Keeping Players in Position

The following is a post from Karl Dewazien originally posted on his FUNdamental Soccer website. Koach Karl is the author and publisher of the world-famous “FUNdamental Soccer” book series, the cornerstone of Youth Soccer practice and Small Sided games. Find out more at www.fundamentalsoccer.com.


Q: I can’t seem to keep my players in their ‘position’ once the game starts. I have tried yelling at them; have had assistant coach yell at them and even their parents and nothing has worked. Do you have any suggestions?

A: The subject of Positioning seems to be at the very top of many youth coaches “Most Important Concerned” list. The feeling is that if I can keep players in their proper positions then the odds of winning games become much better.  Nothing is further from the Truth and Nothing is more harmful.

There are only two positions in the FUNdamental approach: Goalkeepers and Field players.

The Goalkeeper is ‘free’ to play on any part of the field by The Laws of the Game, but is usually asked to stay within the penalty area by the coach. Goalkeepers differ from field players only that he/she may use his arms and hands to play the ball inside the designated penalty area. Once outside the penalty area the goalkeeper becomes a field player and may not use his/her arms and hands (intentionally) to play the ball.

Field players are ‘free’ to play on any part of the field and may control, move and propel the ball with any part of the body except the intentional use of the arms and hands. Field player’s responsibilities change according to ball possession.

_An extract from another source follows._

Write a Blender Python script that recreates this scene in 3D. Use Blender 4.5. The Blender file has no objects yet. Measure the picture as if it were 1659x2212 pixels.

Positioning at these ages should be your last concern – allow the children to play the game in their own understanding. Remember, soccer is unlike any American sport – we need to develop ‘total’ players…for whenever a player receives the ball they become the quarterback of the team (1st Attacker) – or when they lose the ball they must become the most dependable opponent (1st Defender)!

Runnerclick.com

You must expect younger players to continually chase after the ball for the first few years. Important Note: Be sure to let your parents know that this natural phenomenon (Bunching) will occur for a few years.

Teach your players to become ‘total’ soccer players which means:

  • Our ball – ALL players think and act like an attacker – GO for goal to score!
  • Their ball – ALL players think and act like a defender – Get the ball back -so that we can go to goal and score!

This is one of the main reasons we put such a great emphasis on playing the 1+1 and 1vs.1 games. These games, over time, instill the crucial instinctive habits required of ‘total’ soccer players.

Positioning seems to be the Most Important concern for beginning youth coaches and yet it is the Most Difficult Aspect to Teach. What is crucial to remember…

Confidence before Technique…

            Technique before Tactics…

                        Tactics before Positioning!